> _Your goal_:
Copy the data exactly; pictures stay out of the copy.

________________

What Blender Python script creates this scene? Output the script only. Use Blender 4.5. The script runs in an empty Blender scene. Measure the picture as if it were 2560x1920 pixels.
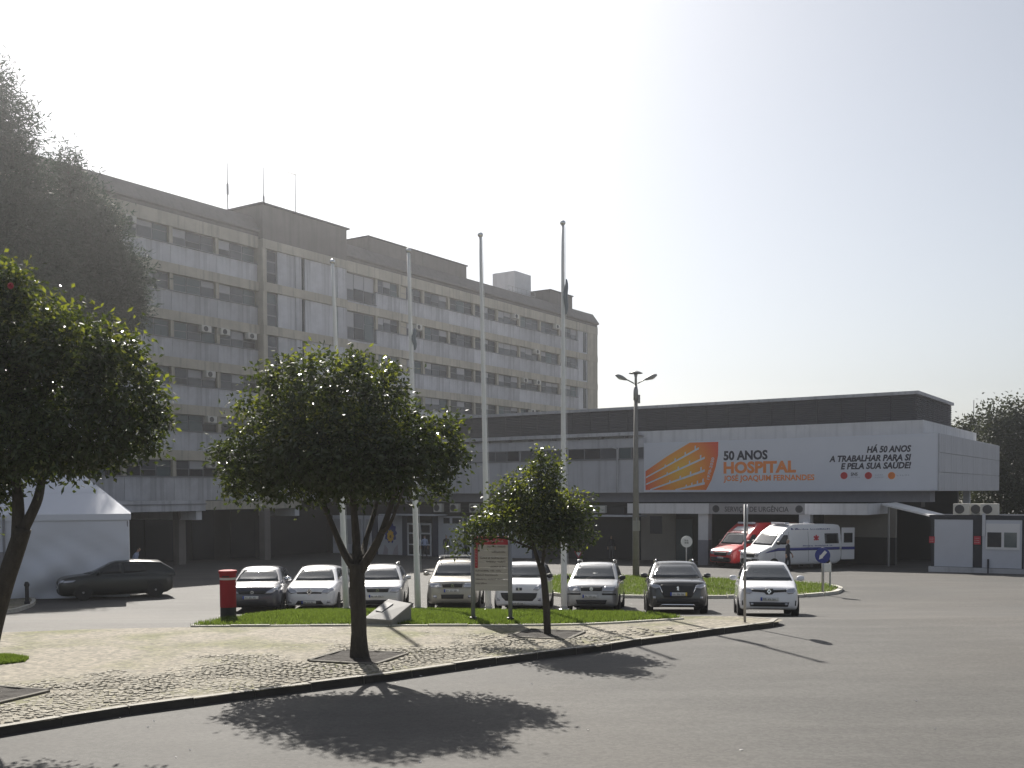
import bpy, math, random
from mathutils import Vector, Matrix, geometry, noise
from mathutils.bvhtree import BVHTree
R = math.radians
random.seed(7)
S = bpy.context.scene
C = S.collection

# ------------------------------------------------------------------ camera
H = 3.1                     # eye height over the near road
F, CX, HY = 2600.0, 1280.0, 1233.0
PITCH, ROLL = R(2.0), R(0.3)
PY0 = HY + F*math.tan(PITCH)
cam = bpy.data.cameras.new('camera'); camo = bpy.data.objects.new('camera', cam); C.objects.link(camo)
CR = Matrix.Rotation(math.pi/2-PITCH, 3, 'X') @ Matrix.Rotation(-ROLL, 3, 'Z')
camo.matrix_world = Matrix.Translation((0, 0, H)) @ CR.to_4x4()
cam.sensor_width = 36; cam.lens = 36*F/2560; cam.shift_y = (PY0-960)/2560
cam.clip_start = 0.3; cam.clip_end = 4000
S.camera = camo

# ------------------------------------------------------------------ light
SUN_AZ, SUN_EL = R(17.0), R(39.5)
w = bpy.data.worlds.new('World'); S.world = w; w.use_nodes = True
nt = w.node_tree; nt.nodes.clear()
sky = nt.nodes.new('ShaderNodeTexSky'); sky.sky_type = 'NISHITA'; sky.sun_disc = False
sky.sun_elevation = SUN_EL; sky.sun_rotation = -SUN_AZ
sky.air_density = 1.0; sky.dust_density = 2.0; sky.ozone_density = 2.0; sky.altitude = 100
bg = nt.nodes.new('ShaderNodeBackground'); bg.inputs[1].default_value = 0.062
wo = nt.nodes.new('ShaderNodeOutputWorld')
hs = nt.nodes.new('ShaderNodeHueSaturation'); hs.inputs['Saturation'].default_value = .46
nt.links.new(sky.outputs[0], hs.inputs['Color']); nt.links.new(hs.outputs[0], bg.inputs[0]); nt.links.new(bg.outputs[0], wo.inputs[0])
sl = bpy.data.lights.new('sun', 'SUN'); sl.energy = 5.0; sl.angle = R(0.5); sl.color = (1, .95, .87)
so = bpy.data.objects.new('sun', sl); C.objects.link(so)
sd = Vector((-math.sin(SUN_AZ)*math.cos(SUN_EL), math.cos(SUN_AZ)*math.cos(SUN_EL), math.sin(SUN_EL)))
so.rotation_euler = (-sd).to_track_quat('-Z', 'Y').to_euler(); so.location = (0, 0, 60)
S.view_settings.view_transform = 'Standard'; S.view_settings.look = 'None'
S.view_settings.gamma = 1; S.view_settings.use_curve_mapping = False
S.view_settings.exposure = 0.8

# ------------------------------------------------------------------ terrain and measuring helpers
ZT = [(-1e4, 3.1), (21, 3.1), (26, 3.2), (28.5, 3.42), (31.3, 3.67), (33.3, 3.83), (35.5, 3.98), (45, 4.06), (58, 4.3), (80, 4.85), (130, 5.0), (1e5, 5.0)]
def interp(x, t):
    if x <= t[0][0]: return t[0][1]
    for (a, b), (c, d) in zip(t, t[1:]):
        if x <= c: return b+(d-b)*(x-a)/(c-a) if c > a else d
    return t[-1][1]
def gz(y): return H-interp(y, ZT)
def ray(px, py): return CR @ Vector(((px-CX)/F, -(py-PY0)/F, -1))
def gp(px, py, dz=0.0):
    """point of the terrain (raised by dz) under photo point px, py"""
    d = ray(px, py); lo, hi = 3.0, 400.0
    for _ in range(50):
        m = (lo+hi)/2; t = m/d.y
        if H+d.z*t > gz(m)+dz: lo = m
        else: hi = m
    t = lo/d.y
    return Vector((d.x*t, lo, gz(lo)+dz))
def at(px, py, Y):
    d = ray(px, py); t = Y/d.y
    return Vector((d.x*t, Y, H+d.z*t))
class Frame:
    """a building's own axes: x along its face, y into it"""
    def __init__(s, o, ang):
        s.o = Vector((o[0], o[1], 0)); s.a = ang
        s.M = Matrix.Translation(s.o) @ Matrix.Rotation(ang, 4, 'Z'); s.I = s.M.inverted()
    def loc(s, px, py, yoff=0.0):
        e = s.I @ Vector((0, 0, H)); d = s.I.to_3x3() @ ray(px, py)
        t = (yoff-e.y)/d.y
        return e+d*t
    def X(s, px, yoff=0.0, py=HY): return s.loc(px, py, yoff).x
    def Z(s, px, py, yoff=0.0): return s.loc(px, py, yoff).z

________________

> _Exercise response_:
What Blender Python script creates this scene? Output the script only. Use Blender 4.5. The script runs in an empty Blender scene. Measure the picture as if it were 2560x1920 pixels.
import bpy, math, random
from mathutils import Vector, Matrix, geometry, noise
from mathutils.bvhtree import BVHTree
R = math.radians
random.seed(7)
S = bpy.context.scene
C = S.collection

# ------------------------------------------------------------------ camera
H = 3.1                     # eye height over the near road
F, CX, HY = 2600.0, 1280.0, 1233.0
PITCH, ROLL = R(2.0), R(0.3)
PY0 = HY + F*math.tan(PITCH)
cam = bpy.data.cameras.new('camera'); camo = bpy.data.objects.new('camera', cam); C.objects.link(camo)
CR = Matrix.Rotation(math.pi/2-PITCH, 3, 'X') @ Matrix.Rotation(-ROLL, 3, 'Z')
camo.matrix_world = Matrix.Translation((0, 0, H)) @ CR.to_4x4()
cam.sensor_width = 36; cam.lens = 36*F/2560; cam.shift_y = (PY0-960)/2560
cam.clip_start = 0.3; cam.clip_end = 4000
S.camera = camo

# ------------------------------------------------------------------ light
SUN_AZ, SUN_EL = R(17.0), R(39.5)
w = bpy.data.worlds.new('World'); S.world = w; w.use_nodes = True
nt = w.node_tree; nt.nodes.clear()
sky = nt.nodes.new('ShaderNodeTexSky'); sky.sky_type = 'NISHITA'; sky.sun_disc = False
sky.sun_elevation = SUN_EL; sky.sun_rotation = -SUN_AZ
sky.air_density = 1.0; sky.dust_density = 2.0; sky.ozone_density = 2.0; sky.altitude = 100
bg = nt.nodes.new('ShaderNodeBackground'); bg.inputs[1].default_value = 0.062
wo = nt.nodes.new('ShaderNodeOutputWorld')
hs = nt.nodes.new('ShaderNodeHueSaturation'); hs.inputs['Saturation'].default_value = .46
nt.links.new(sky.outputs[0], hs.inputs['Color']); nt.links.new(hs.outputs[0], bg.inputs[0]); nt.links.new(bg.outputs[0], wo.inputs[0])
sl = bpy.data.lights.new('sun', 'SUN'); sl.energy = 5.0; sl.angle = R(0.5); sl.color = (1, .95, .87)
so = bpy.data.objects.new('sun', sl); C.objects.link(so)
sd = Vector((-math.sin(SUN_AZ)*math.cos(SUN_EL), math.cos(SUN_AZ)*math.cos(SUN_EL), math.sin(SUN_EL)))
so.rotation_euler = (-sd).to_track_quat('-Z', 'Y').to_euler(); so.location = (0, 0, 60)
S.view_settings.view_transform = 'Standard'; S.view_settings.look = 'None'
S.view_settings.gamma = 1; S.view_settings.use_curve_mapping = False
S.view_settings.exposure = 0.8

# ------------------------------------------------------------------ terrain and measuring helpers
ZT = [(-1e4, 3.1), (21, 3.1), (26, 3.2), (28.5, 3.42), (31.3, 3.67), (33.3, 3.83), (35.5, 3.98), (45, 4.06), (58, 4.3), (80, 4.85), (130, 5.0), (1e5, 5.0)]
def interp(x, t):
    if x <= t[0][0]: return t[0][1]
    for (a, b), (c, d) in zip(t, t[1:]):
        if x <= c: return b+(d-b)*(x-a)/(c-a) if c > a else d
    return t[-1][1]
def gz(y): return H-interp(y, ZT)
def ray(px, py): return CR @ Vector(((px-CX)/F, -(py-PY0)/F, -1))
def gp(px, py, dz=0.0):
    """point of the terrain (raised by dz) under photo point px, py"""
    d = ray(px, py); lo, hi = 3.0, 400.0
    for _ in range(50):
        m = (lo+hi)/2; t = m/d.y
        if H+d.z*t > gz(m)+dz: lo = m
        else: hi = m
    t = lo/d.y
    return Vector((d.x*t, lo, gz(lo)+dz))
def at(px, py, Y):
    d = ray(px, py); t = Y/d.y
    return Vector((d.x*t, Y, H+d.z*t))
class Frame:
    """a building's own axes: x along its face, y into it"""
    def __init__(s, o, ang):
        s.o = Vector((o[0], o[1], 0)); s.a = ang
        s.M = Matrix.Translation(s.o) @ Matrix.Rotation(ang, 4, 'Z'); s.I = s.M.inverted()
    def loc(s, px, py, yoff=0.0):
        e = s.I @ Vector((0, 0, H)); d = s.I.to_3x3() @ ray(px, py)
        t = (yoff-e.y)/d.y
        return e+d*t
    def X(s, px, yoff=0.0, py=HY): return s.loc(px, py, yoff).x
    def Z(s, px, py, yoff=0.0): return s.loc(px, py, yoff).z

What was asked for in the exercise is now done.